Где Жанна? Ее еще нет. Но двери класса уже наглухо замотаны цепью, а уборщик начинает срывать пластины линолеума, далее, как крот, потрошит школьный пол. Доски – в стороны, копает глубже. Пошла земля. Роет-роет, никак не нароет. И тут начинается музыка.
Она идет из оркестровой ямы (что там сидит оркестр и стоит Курентзис, все успели забыть) и с боковых ярусов, где подковой расставлен хор musicAeterna. Сокрушительному эффекту античного амфитеатра трудно противиться: зритель в кресле партера буквально вжат разжигаемым огнем музыки в спинку кресла. Сиди и смотри, как больной уборщик во время приговора Жанны судом зверей (Свинья, Баран, Осел) разоблачается, надевает терновый венец, мажет себе лодыжку и лицо зеленой краской и, оседлав метлу, ведьмой скачет по кругу сцены. «Смелый наездник!», – думаем мы, тем временем как уборщик вдруг распускает волосы и под детскую песенку «Сладкая вишня» развоплощается в длинноволосую деву с оголенной грудью. Дальше – больше. Из девы выпрастывается святая, голым телом жмущаяся к заднику сцены. И нет уже никакого школьного класса – есть увешанное белыми холстами небесное вместилище «святой»; откуда она здесь, и сейчас продолжает интересоваться: «за что со мною так?» и «правда ли, я ведьма, я еретичка?»

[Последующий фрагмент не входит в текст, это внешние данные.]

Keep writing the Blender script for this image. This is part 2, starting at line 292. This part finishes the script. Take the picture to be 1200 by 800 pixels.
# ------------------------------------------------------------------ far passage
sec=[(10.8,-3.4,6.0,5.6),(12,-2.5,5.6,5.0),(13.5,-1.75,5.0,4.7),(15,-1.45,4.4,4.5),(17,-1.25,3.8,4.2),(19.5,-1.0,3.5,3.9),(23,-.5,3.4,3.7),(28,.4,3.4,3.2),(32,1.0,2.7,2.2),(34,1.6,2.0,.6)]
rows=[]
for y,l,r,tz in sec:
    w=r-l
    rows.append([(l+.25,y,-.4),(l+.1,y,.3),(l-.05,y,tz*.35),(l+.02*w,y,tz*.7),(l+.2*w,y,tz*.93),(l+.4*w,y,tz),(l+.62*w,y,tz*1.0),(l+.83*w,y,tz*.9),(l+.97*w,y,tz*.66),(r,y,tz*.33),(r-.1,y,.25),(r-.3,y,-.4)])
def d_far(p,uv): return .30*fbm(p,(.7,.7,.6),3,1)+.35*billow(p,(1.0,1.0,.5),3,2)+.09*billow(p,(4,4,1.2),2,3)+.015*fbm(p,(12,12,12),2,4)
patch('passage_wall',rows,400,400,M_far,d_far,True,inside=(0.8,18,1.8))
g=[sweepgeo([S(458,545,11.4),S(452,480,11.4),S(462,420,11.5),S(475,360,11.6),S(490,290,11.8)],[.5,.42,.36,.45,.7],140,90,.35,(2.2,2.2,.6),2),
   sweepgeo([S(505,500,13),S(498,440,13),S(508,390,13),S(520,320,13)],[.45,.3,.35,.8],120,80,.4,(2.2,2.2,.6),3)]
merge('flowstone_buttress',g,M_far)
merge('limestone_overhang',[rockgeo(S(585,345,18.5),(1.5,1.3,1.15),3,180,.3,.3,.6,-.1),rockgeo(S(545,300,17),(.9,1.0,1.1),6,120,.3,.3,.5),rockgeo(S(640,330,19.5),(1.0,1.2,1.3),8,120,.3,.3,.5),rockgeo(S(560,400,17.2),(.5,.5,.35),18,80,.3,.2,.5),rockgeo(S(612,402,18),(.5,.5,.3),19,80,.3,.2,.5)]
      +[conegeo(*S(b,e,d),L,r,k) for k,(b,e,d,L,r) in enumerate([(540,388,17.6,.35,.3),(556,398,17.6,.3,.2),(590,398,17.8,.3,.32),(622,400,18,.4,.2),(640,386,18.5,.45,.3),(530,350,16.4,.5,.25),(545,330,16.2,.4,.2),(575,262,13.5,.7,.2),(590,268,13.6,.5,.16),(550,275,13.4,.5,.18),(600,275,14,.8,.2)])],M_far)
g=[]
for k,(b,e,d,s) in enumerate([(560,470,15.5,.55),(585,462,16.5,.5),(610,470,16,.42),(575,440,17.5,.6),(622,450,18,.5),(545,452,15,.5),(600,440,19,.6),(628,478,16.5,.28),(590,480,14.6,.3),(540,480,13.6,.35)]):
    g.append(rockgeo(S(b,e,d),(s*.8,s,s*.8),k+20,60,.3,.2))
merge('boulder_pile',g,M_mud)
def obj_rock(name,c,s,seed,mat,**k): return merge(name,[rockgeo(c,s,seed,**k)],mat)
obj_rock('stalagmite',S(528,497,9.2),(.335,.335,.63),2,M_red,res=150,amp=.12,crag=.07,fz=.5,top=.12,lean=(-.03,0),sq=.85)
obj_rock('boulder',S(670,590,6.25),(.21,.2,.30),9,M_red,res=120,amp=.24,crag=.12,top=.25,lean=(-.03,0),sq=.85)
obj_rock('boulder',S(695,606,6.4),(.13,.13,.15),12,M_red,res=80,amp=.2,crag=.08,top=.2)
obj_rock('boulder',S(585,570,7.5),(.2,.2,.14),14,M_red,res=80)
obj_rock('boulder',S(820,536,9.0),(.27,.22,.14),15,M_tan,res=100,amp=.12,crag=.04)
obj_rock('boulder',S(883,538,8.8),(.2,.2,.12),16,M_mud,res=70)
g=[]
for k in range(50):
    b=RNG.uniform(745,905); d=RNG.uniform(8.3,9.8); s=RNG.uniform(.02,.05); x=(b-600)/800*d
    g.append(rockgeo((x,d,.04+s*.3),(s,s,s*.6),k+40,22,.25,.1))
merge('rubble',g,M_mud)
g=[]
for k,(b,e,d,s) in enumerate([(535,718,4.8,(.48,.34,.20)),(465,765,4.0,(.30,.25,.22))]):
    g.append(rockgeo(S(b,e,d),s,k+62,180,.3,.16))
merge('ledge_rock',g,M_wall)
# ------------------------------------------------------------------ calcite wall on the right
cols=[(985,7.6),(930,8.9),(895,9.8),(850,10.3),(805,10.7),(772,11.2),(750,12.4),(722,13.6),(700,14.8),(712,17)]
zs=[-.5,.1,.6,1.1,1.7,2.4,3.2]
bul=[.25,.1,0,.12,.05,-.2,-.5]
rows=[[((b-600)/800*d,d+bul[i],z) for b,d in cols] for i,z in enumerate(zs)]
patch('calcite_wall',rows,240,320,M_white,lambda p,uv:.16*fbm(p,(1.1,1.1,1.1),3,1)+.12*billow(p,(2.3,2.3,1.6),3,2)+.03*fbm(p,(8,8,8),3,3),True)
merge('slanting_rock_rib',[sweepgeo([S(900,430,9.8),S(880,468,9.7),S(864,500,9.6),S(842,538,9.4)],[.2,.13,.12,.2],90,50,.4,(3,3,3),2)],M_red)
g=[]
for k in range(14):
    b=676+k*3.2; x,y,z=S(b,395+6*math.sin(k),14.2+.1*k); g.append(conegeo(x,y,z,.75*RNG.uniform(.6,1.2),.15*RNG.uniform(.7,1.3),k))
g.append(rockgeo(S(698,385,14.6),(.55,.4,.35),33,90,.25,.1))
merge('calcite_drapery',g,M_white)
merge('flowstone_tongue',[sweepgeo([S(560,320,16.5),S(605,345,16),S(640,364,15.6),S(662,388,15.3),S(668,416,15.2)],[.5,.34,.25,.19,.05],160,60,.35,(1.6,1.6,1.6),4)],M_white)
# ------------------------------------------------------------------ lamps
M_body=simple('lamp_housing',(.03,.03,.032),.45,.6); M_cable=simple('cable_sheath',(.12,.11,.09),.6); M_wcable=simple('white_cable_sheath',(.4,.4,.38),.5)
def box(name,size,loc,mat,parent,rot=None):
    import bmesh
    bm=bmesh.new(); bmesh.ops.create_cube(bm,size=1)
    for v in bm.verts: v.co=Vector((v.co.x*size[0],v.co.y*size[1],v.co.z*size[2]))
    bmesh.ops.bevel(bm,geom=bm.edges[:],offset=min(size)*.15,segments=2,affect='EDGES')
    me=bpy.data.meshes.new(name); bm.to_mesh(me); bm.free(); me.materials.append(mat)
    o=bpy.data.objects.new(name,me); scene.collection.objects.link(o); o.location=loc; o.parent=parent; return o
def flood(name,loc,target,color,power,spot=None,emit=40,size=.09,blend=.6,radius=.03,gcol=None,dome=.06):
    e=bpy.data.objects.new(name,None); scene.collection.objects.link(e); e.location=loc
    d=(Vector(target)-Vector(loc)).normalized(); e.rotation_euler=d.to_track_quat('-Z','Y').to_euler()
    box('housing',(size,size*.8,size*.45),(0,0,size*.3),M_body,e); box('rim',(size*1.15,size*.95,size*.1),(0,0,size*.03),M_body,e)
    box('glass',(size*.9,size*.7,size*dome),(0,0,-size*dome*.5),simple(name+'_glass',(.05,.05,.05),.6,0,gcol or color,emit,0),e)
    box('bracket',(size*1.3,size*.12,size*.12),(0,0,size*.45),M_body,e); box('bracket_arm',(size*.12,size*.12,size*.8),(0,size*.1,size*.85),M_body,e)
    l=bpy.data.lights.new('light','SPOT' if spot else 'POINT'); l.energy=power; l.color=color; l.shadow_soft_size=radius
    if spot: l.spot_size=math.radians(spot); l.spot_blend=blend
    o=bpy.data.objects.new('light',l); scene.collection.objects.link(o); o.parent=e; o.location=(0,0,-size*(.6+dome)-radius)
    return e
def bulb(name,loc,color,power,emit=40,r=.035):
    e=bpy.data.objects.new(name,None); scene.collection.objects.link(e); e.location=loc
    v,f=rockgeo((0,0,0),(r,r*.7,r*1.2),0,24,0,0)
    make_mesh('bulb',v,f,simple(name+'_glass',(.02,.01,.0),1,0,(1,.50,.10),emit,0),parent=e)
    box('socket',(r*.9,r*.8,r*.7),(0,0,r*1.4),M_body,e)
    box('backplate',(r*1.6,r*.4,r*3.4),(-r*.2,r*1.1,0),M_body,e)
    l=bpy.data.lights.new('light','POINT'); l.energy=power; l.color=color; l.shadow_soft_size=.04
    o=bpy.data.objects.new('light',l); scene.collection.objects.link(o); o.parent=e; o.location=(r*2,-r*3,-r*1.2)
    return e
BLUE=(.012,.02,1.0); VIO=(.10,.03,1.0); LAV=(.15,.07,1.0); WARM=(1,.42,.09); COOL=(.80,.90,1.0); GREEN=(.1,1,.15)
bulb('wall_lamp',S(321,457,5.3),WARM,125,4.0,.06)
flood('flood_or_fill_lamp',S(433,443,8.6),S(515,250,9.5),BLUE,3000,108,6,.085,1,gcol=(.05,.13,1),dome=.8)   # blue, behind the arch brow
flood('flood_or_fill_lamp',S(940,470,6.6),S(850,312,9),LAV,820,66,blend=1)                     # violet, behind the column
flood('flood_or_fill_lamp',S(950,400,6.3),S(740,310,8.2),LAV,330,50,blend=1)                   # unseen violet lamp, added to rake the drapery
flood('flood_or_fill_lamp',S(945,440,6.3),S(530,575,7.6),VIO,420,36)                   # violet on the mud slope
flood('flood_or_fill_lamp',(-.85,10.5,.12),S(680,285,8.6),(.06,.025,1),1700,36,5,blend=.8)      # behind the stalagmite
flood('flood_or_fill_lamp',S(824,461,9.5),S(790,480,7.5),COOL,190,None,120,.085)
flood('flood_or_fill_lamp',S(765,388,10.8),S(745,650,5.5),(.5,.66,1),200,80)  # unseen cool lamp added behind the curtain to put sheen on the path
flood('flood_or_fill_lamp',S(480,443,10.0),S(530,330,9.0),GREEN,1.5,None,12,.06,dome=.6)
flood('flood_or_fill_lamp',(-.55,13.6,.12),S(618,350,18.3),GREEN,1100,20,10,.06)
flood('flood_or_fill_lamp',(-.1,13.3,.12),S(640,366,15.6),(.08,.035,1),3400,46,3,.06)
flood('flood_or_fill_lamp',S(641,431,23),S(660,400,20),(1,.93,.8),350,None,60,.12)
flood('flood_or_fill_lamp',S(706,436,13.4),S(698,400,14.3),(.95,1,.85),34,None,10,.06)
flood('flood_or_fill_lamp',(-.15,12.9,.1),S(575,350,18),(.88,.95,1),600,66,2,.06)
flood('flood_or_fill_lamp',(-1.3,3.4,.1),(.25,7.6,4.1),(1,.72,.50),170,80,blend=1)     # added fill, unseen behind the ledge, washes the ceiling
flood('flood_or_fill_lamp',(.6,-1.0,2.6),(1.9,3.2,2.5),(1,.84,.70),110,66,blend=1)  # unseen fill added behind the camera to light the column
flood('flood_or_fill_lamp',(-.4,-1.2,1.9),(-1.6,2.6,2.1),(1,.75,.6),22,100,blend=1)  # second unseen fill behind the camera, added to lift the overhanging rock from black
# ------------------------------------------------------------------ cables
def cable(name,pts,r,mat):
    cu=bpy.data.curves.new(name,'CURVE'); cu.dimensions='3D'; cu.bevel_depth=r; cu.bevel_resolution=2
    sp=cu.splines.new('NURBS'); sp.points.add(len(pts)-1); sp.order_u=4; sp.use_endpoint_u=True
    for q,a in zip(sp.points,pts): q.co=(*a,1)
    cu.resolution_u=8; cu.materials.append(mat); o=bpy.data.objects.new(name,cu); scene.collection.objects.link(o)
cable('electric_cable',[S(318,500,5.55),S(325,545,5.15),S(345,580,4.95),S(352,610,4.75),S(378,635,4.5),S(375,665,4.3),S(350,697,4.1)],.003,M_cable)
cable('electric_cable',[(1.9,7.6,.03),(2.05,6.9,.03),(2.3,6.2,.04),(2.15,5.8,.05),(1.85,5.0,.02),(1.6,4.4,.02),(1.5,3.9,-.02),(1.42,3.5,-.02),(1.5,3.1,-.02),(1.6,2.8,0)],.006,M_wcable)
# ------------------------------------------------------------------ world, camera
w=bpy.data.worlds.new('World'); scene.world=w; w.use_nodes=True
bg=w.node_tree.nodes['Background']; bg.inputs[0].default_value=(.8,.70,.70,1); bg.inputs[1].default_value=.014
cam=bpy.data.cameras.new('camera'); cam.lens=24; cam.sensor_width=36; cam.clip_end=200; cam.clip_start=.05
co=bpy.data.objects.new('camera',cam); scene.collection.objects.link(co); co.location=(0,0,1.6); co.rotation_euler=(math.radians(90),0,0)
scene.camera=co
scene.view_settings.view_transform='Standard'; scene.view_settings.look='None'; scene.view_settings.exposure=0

Интриги столетней войны, ход которой переломила юная воительница из бургундской деревушки Домреми, авторы оратории Онеггер – Клодель преломили в популярной эстетике «карточных игр». У каждого преследующего свой интерес короля есть символическая пара: Смерть, Похоть и т. д. Но в самый игровой – если не сказать игрушечный – момент Кастеллуччи резко переключает регистр. И из выдуманной им истории про какого-то уборщика и какую-то карикатурную ведьму и еретичку мы внезапно врезаемся в как будто реальное время долгоиграющих отношений Жанны в уже готовом образе святой со своей, словно в веках с небес наблюдаемой жизнью. Невыносимым трагизмом окрашен ее монолог о Франции, ради которой она седлает подыхающего белого коня. Невыносимо обреченно звучат ее слова о страхе казни, превыше которого – открывшаяся ей сила Любви.
В хриплом андрогинном шепоте актрисы французского театра и кино Одри Бонне, игравшей Жанну, трюкачества оказалось не меньше, чем в возрастных переодеваниях Сары Бернар с Идой Рубинштейн. Но трудной правды в предложенном ей режиссером Кастеллуччи спектакле-перформансе о земной и небесной жизнях святой оказалось еще больше. Та же правда звучала и в голосе артхаусного актера Дени Лавана, который после главных ролей в фильмах Лео Каракса не побрезговал скромной ролью брата Доминика, в образе школьного директора, весь спектакль проговорившего с Жанной где-то сбоку сцены. Голоса святых Маргариты (Надежда Павлова) и Марии (Зарина Абаева) сменялись блеяниями Трибунала и нервическим звуком «Волн Мартено» (пращура современных синтезаторов привезли из Франции). Слушать становилось невыносимо жарко. Смотреть – трудно. Еще труднее – понять, о чем все это, что так вживую задевает каждого.
Судьба человека? Да. Но не только. Это – спектакль о том, что лицемерные эпохи всегда ищут святых, чтобы прикрыть ими свое лицемерие, а вот самим святым прикрываться нечем. Поэтому в предфинальной сцене голый труп Жанны скатывает в ею же вырытую могилу голая старуха-история. И когда в запертый класс, наконец, врываются двое полицейских, ничего, кроме раскуроченного пола, они там не находят. В школах такому не учат. Идите и смотрите радикальный театр Кастеллуччи-Курентзиса.